松平先生は『合唱エクササイズ 発声編』(カワイ出版)の著者としても知られる声楽家(バリトン)にして、作曲・編曲、合唱指揮、シュトックハウゼンの演奏・研究、音楽雑誌での批評…等々、八面六臂で活躍中。そして自称「モーツァルトオタク」。団員向け会報に連載(!)されている楽曲解説にもその面目躍如。
松平先生自身が実際に歌って示す(声域はバスからソプラノまで!)フレーズで、音楽の形が具体的に見えてくる。
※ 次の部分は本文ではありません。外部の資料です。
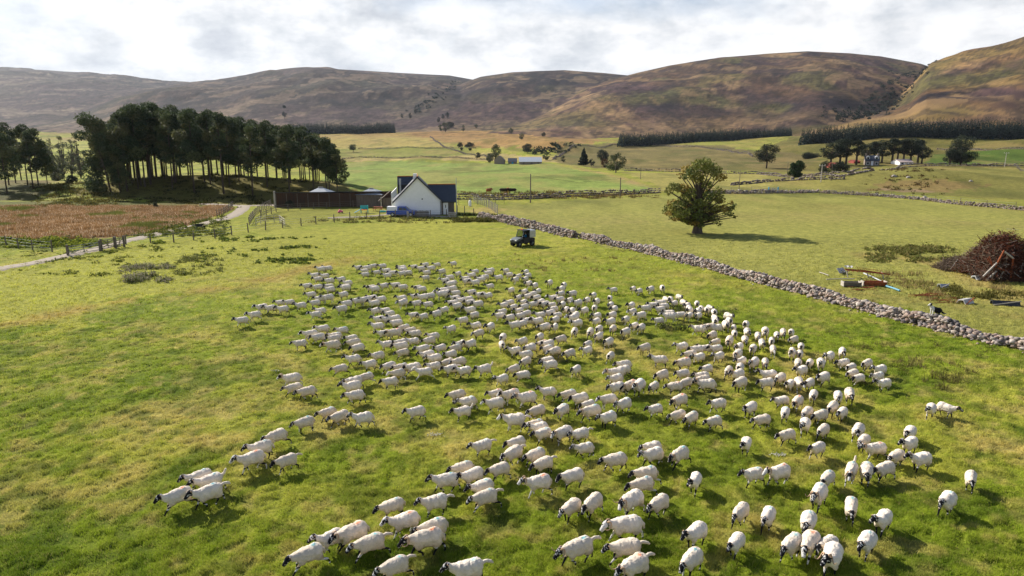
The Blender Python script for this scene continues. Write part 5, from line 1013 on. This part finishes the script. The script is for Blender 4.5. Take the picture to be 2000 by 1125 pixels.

集中した練習の間に挿まれる音楽系小ネタに、知的好奇心や笑いのツボを刺激され、団員たちの表情が弾ける。「先生の練習、楽しいんですよ!」と帰っていく団員さんの笑顔にも納得。
「初心者、シニアも歌える合唱団」と謳っているだけあり、団員向けの様々なサポート(音取り音源や楽曲資料のシェアなど)や団員の交流も充実している様子。10回記念演奏会のレクイエムのワンステージ団員は現在も募集中だそうです!(詳細はバローロ混声の公式ブログで)
古典の名作を新たな形で現代に発信していく試み、さらに深まる熟成度合いが楽しみですね。